Just below the summit is another historical overlook site for the Nez Perce National Historical Park. I'm not going to go into a huge amount of detail about how the Nez Perce were (like most native American tribes) given land until it was deemed valuable. Then a new treaty (the Stealing Treaty) was put in place so whites could go after the gold discovered there. This picture shows the White Bird Battlefield where the first shots of the Nez Perce War were fired in 1877.


There is a walking tour of the Battlefield, and after I parked the trailer in the town of White Bird at Angel's Nook RV Park, I went for a hike. It was about 3:30 in the afternoon when I started the historical trail up to the peak above the cliffs in this picture (left center).


The view that the soldiers and volunteers would have had should have given them pause if it weren't for the fact that the natives were ready for them. The Nez Perce lost three men, the U.S. Cavalry 38, many as they retreated in disorder. The Indians immediately packed up their tents and village and moved to join other member tribes against what would be another enforcement of U.S. landgrabbing from the Native Americans.


I bring this up because when I got to the top of the cliff--a mile and a half walk along the white line below--I decided to take a second trail marked just below the summit (gain of 450 feet) that would loop around to the West of the next rise and back to the trailhead. It was supposed to be about the same length, making a 3 mile loop. Unfortunately, the trail was either poorly marked or just petered out, because it was close to three miles along the red line below until I finally made my way out of the park three-quarters of a mile below where I'd left my truck. Instead of a nice hour-long walk to the cliff and back, I was out about two hours and covered about five miles with a lot of up and down.

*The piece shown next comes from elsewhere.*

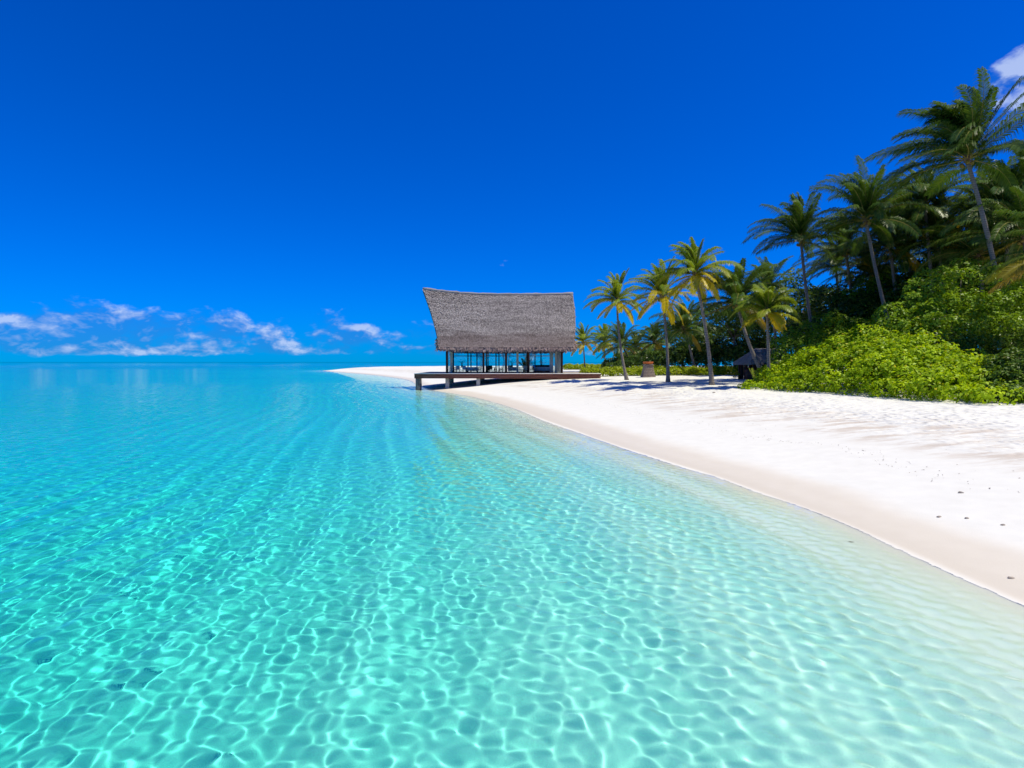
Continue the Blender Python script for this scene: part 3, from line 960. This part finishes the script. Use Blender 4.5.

My important discovery was that even though I was better prepared for this walk than the walk to the summit of White Bird, I am not prepared for wilderness hiking. I didn't even take my cell phone! Stupid! I was in a fairly confined area, so I got along without my compass (stupid!). I did have my walking stick, water, and gloves. But before I head into Hells Canyon tomorrow, I'm working on what I'm carrying!